## Do this
State how many lines in the listing below include the word "pixels". Give nothing but the number.

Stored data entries
□ □ □ □ □ □ □
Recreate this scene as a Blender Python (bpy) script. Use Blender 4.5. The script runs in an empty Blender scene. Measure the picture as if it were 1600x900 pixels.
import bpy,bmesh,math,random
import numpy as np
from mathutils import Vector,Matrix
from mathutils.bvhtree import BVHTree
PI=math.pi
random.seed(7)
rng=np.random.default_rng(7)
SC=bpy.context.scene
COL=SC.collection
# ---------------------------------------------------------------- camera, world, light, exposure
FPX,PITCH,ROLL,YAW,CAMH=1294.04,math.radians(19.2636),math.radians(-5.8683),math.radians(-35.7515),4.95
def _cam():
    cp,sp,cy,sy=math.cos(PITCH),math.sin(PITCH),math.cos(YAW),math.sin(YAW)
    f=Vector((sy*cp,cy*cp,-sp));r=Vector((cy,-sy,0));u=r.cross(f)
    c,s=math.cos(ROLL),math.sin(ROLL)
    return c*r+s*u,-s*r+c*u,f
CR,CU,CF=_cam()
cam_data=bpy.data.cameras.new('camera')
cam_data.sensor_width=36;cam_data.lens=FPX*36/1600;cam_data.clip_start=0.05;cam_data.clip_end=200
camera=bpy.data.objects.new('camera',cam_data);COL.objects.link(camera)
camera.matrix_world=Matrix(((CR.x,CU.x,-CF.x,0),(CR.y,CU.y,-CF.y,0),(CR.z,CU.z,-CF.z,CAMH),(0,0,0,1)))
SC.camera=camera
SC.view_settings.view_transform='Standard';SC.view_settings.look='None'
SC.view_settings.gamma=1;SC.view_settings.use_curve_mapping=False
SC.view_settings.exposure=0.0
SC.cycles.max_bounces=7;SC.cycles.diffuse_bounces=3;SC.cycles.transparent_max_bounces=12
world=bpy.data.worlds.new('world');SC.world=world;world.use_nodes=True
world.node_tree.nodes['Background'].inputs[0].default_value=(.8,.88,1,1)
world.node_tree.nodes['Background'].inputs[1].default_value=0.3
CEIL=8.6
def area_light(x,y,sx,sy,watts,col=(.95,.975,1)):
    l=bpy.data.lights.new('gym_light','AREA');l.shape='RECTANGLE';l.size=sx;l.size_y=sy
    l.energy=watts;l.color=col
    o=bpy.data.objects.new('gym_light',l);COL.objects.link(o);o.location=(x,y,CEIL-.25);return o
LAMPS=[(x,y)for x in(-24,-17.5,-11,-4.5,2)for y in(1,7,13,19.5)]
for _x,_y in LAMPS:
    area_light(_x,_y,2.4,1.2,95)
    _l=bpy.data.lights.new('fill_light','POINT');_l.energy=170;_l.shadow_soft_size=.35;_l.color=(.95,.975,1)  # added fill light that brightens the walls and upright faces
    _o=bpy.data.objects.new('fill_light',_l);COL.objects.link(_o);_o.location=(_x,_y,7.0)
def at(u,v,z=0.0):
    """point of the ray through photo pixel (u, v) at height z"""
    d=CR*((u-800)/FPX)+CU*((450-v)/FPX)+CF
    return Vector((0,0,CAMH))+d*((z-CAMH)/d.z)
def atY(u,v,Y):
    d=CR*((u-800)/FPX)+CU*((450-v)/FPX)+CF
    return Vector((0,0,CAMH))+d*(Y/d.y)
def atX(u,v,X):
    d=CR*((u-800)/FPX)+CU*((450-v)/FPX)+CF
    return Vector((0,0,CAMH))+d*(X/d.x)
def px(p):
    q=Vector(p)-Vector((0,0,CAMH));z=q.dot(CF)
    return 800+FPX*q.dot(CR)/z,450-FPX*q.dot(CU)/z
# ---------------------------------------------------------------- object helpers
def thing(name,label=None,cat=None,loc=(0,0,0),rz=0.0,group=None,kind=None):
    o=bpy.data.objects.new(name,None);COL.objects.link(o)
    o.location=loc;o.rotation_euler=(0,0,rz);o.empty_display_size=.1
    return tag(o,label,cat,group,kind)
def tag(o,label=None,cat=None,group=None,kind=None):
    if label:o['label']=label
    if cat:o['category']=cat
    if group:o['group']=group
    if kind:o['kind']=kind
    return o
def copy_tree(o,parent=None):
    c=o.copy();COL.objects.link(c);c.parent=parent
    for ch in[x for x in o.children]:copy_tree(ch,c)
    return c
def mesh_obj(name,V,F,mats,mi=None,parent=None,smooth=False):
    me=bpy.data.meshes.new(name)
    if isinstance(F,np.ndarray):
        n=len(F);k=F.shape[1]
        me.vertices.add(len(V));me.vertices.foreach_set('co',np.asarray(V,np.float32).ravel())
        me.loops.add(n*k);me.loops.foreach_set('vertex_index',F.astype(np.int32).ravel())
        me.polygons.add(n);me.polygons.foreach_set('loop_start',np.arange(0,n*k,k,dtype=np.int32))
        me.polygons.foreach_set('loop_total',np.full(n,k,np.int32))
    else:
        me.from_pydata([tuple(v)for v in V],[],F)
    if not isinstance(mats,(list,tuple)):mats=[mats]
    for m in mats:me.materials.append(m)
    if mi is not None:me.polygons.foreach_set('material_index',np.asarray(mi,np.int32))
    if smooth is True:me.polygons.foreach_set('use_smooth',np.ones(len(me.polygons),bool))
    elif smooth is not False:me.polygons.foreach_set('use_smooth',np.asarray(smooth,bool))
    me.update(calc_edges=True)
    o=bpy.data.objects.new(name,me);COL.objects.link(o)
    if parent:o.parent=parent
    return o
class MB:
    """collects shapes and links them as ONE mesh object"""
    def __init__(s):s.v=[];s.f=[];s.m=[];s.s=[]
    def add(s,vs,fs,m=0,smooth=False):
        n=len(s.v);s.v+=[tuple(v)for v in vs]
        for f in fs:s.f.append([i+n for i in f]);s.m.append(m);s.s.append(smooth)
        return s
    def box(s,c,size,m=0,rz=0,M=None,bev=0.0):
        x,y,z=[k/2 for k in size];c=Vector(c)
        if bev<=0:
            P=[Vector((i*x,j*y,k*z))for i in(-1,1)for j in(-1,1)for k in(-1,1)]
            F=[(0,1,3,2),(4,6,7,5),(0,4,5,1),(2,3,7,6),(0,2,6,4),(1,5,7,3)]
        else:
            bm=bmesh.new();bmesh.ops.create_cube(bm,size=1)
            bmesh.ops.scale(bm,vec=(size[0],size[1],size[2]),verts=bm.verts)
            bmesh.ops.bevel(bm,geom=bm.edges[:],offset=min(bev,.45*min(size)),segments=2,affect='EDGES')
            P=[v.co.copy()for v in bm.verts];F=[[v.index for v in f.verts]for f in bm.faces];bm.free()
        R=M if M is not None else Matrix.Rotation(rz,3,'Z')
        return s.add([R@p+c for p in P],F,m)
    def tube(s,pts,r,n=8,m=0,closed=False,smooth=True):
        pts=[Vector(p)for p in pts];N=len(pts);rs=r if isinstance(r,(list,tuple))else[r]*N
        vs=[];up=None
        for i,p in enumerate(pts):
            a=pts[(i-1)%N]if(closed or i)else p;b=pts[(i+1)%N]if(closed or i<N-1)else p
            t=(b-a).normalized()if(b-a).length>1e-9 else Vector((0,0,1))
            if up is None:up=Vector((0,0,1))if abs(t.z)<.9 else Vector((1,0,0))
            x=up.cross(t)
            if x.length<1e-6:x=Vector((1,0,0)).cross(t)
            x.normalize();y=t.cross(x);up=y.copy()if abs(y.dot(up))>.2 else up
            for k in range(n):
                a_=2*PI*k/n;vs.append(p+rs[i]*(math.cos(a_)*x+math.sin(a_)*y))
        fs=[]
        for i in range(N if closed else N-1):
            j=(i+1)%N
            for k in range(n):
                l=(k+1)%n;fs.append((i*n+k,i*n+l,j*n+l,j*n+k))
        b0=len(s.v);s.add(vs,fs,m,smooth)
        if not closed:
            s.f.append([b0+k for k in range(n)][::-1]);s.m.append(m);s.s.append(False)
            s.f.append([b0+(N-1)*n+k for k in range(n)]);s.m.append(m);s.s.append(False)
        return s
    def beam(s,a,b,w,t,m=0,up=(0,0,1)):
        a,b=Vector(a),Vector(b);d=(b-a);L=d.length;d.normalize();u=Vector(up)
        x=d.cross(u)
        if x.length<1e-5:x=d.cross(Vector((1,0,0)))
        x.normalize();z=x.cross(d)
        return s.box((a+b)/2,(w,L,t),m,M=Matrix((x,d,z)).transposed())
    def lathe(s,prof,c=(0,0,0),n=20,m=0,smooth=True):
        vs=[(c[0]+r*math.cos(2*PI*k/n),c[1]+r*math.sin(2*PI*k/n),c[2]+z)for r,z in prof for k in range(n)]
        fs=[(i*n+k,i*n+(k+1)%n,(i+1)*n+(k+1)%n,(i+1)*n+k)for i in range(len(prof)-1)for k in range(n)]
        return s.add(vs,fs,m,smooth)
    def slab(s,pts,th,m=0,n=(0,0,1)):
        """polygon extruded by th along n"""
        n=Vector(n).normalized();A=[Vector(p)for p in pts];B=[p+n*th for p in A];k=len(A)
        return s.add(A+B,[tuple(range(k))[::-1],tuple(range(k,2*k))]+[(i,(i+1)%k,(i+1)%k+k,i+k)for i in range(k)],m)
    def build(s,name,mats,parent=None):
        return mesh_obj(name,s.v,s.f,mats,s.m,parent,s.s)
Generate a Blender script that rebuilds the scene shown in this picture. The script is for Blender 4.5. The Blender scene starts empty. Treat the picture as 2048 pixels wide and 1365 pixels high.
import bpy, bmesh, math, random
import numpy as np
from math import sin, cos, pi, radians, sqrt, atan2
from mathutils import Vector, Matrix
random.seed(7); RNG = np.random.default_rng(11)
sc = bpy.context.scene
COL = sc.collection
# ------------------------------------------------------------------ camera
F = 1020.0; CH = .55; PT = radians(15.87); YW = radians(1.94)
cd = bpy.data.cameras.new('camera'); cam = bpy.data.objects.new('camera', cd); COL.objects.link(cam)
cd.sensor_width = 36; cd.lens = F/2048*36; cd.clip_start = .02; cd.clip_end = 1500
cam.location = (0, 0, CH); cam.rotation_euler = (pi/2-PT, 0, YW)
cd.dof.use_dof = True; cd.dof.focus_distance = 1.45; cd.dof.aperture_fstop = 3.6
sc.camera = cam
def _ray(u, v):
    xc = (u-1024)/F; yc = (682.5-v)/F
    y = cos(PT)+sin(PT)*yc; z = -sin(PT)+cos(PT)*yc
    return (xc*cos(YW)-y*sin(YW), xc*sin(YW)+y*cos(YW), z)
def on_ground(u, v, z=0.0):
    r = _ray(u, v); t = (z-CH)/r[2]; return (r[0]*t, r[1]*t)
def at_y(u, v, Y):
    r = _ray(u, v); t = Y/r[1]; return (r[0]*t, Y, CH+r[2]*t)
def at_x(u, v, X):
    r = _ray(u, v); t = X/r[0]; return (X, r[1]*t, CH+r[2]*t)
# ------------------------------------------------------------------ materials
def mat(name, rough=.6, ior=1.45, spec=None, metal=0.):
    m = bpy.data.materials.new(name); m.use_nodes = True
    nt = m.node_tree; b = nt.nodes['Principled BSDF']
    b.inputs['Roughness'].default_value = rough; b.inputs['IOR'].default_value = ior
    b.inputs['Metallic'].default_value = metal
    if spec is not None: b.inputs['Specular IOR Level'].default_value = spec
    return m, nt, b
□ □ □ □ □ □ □
## Answer to this exercise
2